Les pannes subies depuis plusieurs mois par les trains à grande vitesse Avril de la Renfe n’entrainent pas seulement des incidents à répétition sur tout le réseau. Ils pourraient également gêner la stratégie de développement de la compagnie espagnole en France.
En effet, depuis leur livraison, en mai, les trains Avril (série 106) du constructeur Talgo enchaînent les pannes de manière anormale. Très remonté, le ministre des Transports, Oscar Puente, a annoncé le 29 août, lors d’une audition au Congrès des députés, que deux nouvelles réclamations contre Talgo pour le préjudice subi étaient actuellement à l’étude. Elles viendraient s’ajouter aux 166 millions d’euros que la compagnie Renfe réclame déjà au constructeur espagnol suite au retard de plus de deux ans pour la livraison de ces trains.

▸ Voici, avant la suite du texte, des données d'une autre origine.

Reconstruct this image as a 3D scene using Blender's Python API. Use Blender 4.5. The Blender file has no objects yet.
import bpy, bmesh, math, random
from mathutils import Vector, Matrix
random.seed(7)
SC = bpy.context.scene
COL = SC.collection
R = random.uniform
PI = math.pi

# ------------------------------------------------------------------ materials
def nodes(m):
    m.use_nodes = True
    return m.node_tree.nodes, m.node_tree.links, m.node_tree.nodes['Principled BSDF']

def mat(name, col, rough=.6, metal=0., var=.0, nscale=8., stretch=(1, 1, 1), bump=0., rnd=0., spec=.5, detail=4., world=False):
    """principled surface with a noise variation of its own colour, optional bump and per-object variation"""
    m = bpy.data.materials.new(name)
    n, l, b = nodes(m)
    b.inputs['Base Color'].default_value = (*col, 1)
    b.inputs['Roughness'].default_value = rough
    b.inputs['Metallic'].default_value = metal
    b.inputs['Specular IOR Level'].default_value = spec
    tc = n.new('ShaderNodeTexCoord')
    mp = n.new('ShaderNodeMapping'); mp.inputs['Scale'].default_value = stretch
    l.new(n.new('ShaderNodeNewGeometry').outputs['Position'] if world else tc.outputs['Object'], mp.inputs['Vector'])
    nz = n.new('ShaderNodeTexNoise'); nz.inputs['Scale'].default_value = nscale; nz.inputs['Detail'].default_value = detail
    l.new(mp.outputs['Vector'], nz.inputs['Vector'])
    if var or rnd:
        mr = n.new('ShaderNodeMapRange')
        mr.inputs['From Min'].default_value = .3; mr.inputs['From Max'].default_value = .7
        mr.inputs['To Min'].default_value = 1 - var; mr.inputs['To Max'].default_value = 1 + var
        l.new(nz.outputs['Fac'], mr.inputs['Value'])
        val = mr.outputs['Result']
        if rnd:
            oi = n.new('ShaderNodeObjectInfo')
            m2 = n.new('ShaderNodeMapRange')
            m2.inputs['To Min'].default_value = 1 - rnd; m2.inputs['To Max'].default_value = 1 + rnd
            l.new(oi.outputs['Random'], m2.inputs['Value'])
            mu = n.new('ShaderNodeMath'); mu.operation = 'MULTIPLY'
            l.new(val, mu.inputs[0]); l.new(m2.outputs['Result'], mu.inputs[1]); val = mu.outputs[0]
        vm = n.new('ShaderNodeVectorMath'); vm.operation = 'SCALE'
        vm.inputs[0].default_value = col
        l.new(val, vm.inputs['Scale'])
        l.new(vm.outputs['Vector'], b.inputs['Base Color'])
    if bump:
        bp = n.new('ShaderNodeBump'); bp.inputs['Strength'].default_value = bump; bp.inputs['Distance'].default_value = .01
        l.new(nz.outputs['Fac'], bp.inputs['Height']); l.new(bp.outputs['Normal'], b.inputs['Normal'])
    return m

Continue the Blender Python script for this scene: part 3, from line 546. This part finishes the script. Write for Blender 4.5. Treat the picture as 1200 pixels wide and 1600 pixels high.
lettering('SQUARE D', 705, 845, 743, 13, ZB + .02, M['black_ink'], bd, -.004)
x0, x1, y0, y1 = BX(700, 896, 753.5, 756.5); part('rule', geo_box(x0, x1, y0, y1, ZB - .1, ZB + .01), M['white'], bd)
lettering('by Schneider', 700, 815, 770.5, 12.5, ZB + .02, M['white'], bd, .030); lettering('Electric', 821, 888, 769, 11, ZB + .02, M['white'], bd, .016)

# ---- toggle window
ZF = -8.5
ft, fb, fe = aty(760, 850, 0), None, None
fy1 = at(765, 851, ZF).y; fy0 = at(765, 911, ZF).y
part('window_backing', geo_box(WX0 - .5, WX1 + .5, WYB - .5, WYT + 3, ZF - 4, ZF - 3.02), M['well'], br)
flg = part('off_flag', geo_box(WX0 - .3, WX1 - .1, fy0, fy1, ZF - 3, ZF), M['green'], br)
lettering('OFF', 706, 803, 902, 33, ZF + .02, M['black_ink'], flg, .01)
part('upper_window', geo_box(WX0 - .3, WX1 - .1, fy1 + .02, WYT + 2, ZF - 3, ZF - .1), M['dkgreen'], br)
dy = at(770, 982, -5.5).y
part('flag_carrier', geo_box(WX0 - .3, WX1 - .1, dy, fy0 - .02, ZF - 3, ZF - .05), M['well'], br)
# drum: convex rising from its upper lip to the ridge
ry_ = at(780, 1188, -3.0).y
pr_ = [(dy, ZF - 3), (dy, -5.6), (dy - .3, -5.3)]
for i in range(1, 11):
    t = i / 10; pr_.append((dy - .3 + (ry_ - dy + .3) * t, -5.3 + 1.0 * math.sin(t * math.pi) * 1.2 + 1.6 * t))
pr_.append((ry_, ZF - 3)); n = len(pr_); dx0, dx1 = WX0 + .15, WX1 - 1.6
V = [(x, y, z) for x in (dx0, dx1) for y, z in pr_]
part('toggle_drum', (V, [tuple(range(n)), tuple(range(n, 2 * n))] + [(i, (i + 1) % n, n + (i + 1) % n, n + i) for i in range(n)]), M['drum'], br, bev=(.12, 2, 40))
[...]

Les Avril suscitaient pourtant de grandes attentes. Une commande pour 15 unités avait été passée en 2016, avec la possibilité de l’élever à 30, option confirmée par la suite. Talgo avait remporté l’appel d’offre avec des trains capables de dépasser les 300 km/h et, surtout, de faire varier l’écartement de leurs roues pour s’adapter à l’ensemble de réseau espagnol, où coexistent trois types d’écartement des voies ferrées : métrique, ibérique et européen. La proposition de l’entreprise était enfin 43 % moins chère que le prix envisagé dans l’appel d’offre. Une économie estimée à 1,15 milliard pour la Renfe.
Les premiers trains devaient arriver sur les rails en janvier 2021. Ils n’ont été livrés qu’en mai dernier. Pis, entre leur entrée en service, le 21 mai, et le 8 août, 479 incidents ont été enregistrés, dont 28 ont provoqué un retard supérieur à une heure, et 14 ont nécessité le transfert des passagers sur un autre train. Sur cette période, la ponctualité des trains Avril a été inférieure à 50 %, contre plus de 76 % sur l’ensemble du service grande vitesse et longue distance en Espagne.
Pannes moteur
“Depuis la mise en marche des séries 106, les incidents ont augmenté de façon substantielle dans tous les couloirs, produisant des contretemps importants et affectant la qualité du service”, accusait Oscar Puente, le 6 août, au lendemain de l’incident qui a fait déborder le vase : une panne d’électricité sur l’ensemble d’un convoi, dans un tunnel, proche de la station Madrid Chamartin. Il a laissé autour de 500 passagers bloqués dans les wagons durant plus de deux heures, sans air conditionné. Certains ont même brisé la vitre d’une rame pour faire diminuer la chaleur suffocante dans le compartiment. Le blocage a également provoqué le chaos dans l’ensemble de la station de Chamartín.
Selon la Renfe, ces pannes sont la conséquence d’une série de problèmes identifiés de manière récurrente sur les trains Avril. Certains sont de simples défauts de fabrication des sièges. Mais 57 % de ces problèmes affectent le matériel moteur.
Ces contretemps font monter la pression sur la Renfe, déjà mise en difficulté par l’arrivée en Espagne des opérateurs Iryo et Ouigo, qui ne cessent de grignoter des parts de marché. De son côté, l’opérateur espagnol peine à faire sa place sur le marché français. Il opère déjà entre Madrid, Barcelone, Marseille et Lyon. L’Espagnol rêve maintenant d’arriver jusqu’à Paris, mais rencontre une série d’obstacles pour obtenir les homologations nécessaires. Son projet était de faire rouler jusqu’à Paris, au moment des JO, les trains Avril, dont la capacité importante est essentielle pour rendre la ligne rentable. Voici un obstacle de plus sur sa route.